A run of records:
____

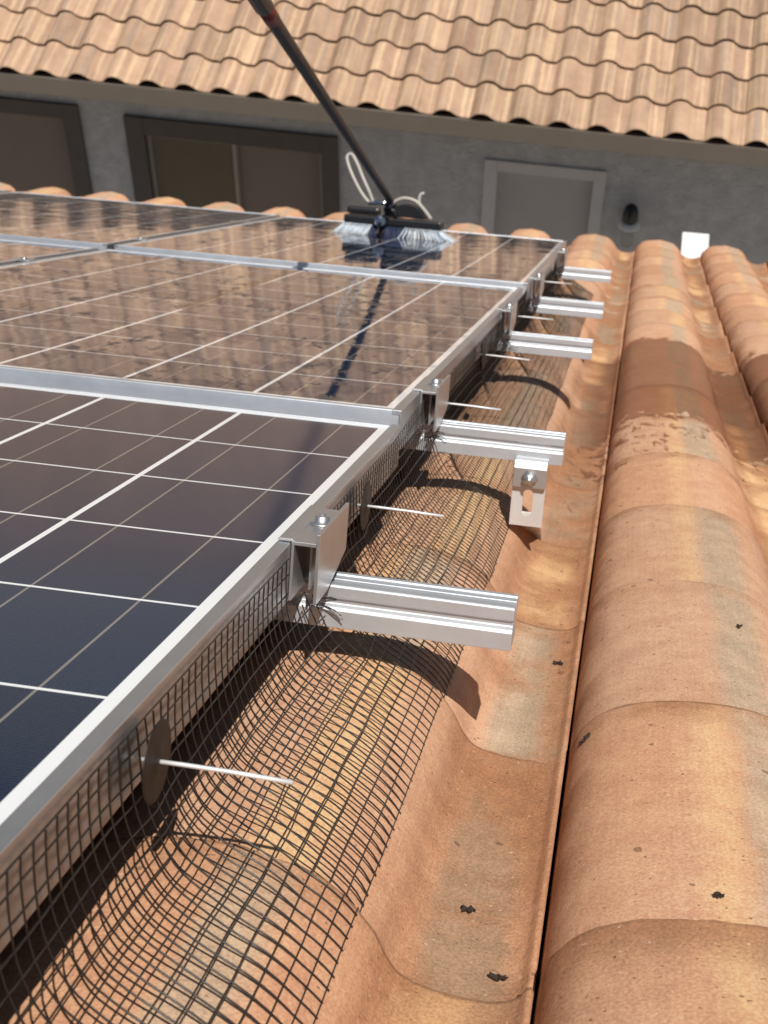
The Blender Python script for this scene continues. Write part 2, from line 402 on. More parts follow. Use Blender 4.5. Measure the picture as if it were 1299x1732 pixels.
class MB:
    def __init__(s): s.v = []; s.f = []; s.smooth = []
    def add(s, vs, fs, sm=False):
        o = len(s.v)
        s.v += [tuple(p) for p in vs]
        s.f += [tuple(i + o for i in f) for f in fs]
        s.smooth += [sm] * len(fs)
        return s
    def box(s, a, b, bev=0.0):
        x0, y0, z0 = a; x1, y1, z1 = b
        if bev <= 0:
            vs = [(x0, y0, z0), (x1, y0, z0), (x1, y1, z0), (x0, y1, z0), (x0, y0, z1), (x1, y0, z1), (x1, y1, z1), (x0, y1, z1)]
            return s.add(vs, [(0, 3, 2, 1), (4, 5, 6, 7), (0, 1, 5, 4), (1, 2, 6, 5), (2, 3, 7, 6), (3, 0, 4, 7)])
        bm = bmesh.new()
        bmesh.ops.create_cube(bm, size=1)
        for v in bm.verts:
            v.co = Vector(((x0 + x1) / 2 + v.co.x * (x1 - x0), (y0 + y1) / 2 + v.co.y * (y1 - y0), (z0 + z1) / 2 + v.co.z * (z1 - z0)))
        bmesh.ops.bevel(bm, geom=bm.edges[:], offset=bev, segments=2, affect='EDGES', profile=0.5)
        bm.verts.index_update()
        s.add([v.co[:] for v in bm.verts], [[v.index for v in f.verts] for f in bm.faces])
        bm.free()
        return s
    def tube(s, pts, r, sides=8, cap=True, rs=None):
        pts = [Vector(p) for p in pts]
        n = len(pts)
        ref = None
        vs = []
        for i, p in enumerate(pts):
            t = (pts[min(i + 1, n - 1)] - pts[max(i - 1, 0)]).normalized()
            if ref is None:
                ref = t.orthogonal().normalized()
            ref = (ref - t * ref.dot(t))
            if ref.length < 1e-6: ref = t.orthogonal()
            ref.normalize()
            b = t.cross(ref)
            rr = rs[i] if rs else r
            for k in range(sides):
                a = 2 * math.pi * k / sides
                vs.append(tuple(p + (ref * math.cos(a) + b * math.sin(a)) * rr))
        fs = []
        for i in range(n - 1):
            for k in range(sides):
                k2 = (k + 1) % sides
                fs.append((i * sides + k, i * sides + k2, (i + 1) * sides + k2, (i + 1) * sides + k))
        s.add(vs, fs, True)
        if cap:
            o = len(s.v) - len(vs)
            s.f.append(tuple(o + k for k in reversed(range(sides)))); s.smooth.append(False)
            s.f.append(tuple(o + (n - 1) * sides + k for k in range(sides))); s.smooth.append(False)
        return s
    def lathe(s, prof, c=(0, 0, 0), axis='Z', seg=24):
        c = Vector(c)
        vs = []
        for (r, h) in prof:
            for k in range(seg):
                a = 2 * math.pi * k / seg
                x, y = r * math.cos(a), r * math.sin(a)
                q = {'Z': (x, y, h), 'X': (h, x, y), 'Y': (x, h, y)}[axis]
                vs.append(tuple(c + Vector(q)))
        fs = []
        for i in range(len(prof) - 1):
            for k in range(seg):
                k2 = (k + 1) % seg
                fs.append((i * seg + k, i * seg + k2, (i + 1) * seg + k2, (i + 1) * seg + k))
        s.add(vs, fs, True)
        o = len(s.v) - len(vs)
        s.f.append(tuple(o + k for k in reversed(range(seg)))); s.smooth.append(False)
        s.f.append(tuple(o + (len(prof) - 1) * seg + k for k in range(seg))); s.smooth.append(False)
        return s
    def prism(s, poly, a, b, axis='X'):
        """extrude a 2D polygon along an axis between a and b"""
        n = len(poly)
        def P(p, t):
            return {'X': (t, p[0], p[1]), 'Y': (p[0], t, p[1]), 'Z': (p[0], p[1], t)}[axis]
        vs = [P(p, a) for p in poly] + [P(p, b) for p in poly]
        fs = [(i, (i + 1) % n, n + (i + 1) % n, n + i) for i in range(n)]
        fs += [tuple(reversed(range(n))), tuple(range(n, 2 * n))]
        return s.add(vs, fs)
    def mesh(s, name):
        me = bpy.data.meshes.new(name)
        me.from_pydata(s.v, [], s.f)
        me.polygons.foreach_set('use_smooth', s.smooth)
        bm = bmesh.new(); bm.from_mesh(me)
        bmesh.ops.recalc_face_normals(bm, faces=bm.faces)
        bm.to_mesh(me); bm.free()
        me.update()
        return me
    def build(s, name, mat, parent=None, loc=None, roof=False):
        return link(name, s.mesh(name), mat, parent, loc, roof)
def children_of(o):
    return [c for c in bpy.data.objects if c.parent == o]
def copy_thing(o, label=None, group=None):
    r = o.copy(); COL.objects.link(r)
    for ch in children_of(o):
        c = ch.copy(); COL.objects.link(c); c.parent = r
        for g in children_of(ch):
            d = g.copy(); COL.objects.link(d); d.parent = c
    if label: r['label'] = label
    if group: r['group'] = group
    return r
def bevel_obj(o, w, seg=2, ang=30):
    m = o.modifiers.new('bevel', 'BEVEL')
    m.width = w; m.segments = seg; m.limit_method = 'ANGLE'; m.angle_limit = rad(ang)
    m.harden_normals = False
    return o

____

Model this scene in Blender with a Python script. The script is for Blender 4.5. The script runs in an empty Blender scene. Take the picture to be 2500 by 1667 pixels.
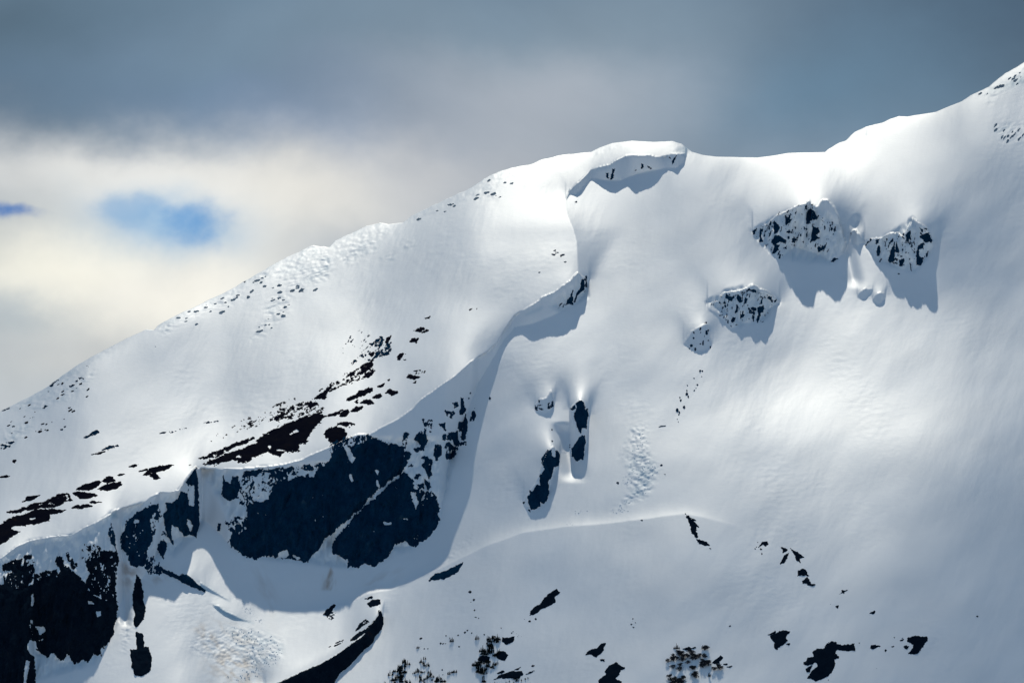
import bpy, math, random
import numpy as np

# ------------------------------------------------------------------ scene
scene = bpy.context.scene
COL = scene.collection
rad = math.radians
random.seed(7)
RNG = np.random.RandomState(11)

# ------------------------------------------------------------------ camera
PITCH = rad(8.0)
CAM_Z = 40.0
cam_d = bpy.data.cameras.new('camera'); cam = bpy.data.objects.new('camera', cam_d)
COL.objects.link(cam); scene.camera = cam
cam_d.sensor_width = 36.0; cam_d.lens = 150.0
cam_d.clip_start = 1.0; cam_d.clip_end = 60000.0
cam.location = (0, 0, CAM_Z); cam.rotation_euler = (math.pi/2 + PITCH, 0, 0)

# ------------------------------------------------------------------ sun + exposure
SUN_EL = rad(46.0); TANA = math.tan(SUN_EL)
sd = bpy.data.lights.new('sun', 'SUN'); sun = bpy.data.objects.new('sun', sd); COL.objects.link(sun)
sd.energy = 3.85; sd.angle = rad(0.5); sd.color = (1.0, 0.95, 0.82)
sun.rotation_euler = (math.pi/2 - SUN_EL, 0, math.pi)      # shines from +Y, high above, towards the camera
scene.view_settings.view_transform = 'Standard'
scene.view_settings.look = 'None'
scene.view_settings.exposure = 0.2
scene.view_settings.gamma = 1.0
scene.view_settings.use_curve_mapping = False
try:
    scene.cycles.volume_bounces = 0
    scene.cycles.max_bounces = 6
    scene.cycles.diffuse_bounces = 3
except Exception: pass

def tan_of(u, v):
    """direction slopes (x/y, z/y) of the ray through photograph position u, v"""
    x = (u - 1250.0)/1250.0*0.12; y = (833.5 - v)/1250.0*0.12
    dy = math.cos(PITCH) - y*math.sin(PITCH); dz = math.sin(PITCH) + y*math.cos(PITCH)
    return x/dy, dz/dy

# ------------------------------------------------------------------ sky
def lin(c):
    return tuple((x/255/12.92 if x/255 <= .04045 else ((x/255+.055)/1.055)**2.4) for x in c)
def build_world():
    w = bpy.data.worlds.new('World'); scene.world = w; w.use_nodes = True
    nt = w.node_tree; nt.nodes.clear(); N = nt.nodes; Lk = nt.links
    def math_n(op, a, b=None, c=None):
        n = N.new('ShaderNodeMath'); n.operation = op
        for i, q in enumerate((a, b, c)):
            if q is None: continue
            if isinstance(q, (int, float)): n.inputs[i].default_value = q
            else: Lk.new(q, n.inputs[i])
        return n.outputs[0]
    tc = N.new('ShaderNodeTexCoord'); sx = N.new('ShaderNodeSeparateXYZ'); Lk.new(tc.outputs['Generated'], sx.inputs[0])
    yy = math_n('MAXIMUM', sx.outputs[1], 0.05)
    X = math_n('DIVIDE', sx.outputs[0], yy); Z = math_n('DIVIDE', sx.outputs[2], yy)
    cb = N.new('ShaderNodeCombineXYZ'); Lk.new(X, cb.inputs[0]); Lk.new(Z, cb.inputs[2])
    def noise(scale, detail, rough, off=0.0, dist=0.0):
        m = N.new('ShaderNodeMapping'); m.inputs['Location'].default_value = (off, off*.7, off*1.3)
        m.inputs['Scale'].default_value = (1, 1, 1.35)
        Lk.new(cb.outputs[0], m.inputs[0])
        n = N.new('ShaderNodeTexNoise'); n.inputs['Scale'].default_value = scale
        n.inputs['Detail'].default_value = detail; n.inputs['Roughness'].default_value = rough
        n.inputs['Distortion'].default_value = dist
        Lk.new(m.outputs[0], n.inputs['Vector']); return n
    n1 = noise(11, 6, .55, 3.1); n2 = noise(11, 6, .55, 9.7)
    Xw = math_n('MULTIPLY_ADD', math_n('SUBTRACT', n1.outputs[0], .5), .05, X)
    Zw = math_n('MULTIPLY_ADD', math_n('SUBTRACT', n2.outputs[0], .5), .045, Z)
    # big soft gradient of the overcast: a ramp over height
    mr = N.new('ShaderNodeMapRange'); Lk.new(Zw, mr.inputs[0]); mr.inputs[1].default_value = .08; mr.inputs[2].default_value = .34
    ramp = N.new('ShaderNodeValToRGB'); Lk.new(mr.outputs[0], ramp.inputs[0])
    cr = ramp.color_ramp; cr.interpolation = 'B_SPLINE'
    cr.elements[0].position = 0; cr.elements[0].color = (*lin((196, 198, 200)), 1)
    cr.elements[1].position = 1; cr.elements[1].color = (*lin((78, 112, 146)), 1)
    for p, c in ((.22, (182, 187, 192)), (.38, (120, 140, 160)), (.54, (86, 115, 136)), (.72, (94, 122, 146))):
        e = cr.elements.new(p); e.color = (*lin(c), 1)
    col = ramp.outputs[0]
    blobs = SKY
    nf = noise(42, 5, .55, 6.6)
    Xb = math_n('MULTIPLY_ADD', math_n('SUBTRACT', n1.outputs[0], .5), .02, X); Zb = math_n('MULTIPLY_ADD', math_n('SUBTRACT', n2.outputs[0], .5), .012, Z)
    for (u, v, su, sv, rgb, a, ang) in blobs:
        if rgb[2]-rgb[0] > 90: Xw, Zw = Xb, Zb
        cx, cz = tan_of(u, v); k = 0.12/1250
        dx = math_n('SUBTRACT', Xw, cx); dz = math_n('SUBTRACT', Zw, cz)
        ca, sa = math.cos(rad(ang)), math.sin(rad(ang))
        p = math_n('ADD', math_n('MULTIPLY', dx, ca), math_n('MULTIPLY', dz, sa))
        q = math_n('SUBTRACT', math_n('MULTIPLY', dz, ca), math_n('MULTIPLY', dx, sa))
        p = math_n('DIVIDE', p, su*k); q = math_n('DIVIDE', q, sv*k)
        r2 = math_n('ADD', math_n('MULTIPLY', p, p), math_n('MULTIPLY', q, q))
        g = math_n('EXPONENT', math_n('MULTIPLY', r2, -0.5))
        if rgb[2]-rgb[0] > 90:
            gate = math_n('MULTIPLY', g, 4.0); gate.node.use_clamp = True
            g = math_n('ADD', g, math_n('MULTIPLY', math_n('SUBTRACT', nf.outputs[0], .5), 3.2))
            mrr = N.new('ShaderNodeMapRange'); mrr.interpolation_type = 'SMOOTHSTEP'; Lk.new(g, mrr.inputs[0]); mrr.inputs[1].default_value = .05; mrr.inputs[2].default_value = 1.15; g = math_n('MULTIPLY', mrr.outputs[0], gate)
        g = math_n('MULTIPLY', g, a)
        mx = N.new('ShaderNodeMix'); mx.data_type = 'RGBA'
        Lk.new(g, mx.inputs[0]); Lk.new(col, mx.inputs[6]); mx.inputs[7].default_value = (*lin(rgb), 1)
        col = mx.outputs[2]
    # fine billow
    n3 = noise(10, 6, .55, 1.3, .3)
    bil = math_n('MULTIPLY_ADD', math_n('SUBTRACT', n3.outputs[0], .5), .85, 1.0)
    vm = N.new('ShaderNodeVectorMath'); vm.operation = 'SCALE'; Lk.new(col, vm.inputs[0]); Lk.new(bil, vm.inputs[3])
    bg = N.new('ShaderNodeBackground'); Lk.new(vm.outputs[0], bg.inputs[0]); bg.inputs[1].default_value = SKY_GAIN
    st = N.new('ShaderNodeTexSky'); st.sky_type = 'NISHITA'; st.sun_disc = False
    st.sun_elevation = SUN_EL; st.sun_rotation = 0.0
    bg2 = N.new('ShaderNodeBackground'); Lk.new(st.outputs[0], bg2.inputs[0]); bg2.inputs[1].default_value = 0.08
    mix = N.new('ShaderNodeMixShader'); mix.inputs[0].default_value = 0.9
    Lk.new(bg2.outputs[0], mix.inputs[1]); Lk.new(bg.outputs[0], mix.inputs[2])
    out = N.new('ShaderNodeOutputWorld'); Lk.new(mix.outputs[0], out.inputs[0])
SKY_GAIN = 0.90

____

> [DIRECTIONS FOR THIS TASK]: Your task is to reproduce only the lines from the one with "Model this scene" through the one with "import numpy as np", keeping both ends. Skip every picture.

> [OUTPUT BELOW]:
Model this scene in Blender with a Python script. The script is for Blender 4.5. The script runs in an empty Blender scene. Take the picture to be 2500 by 1667 pixels.
import bpy, math, random
import numpy as np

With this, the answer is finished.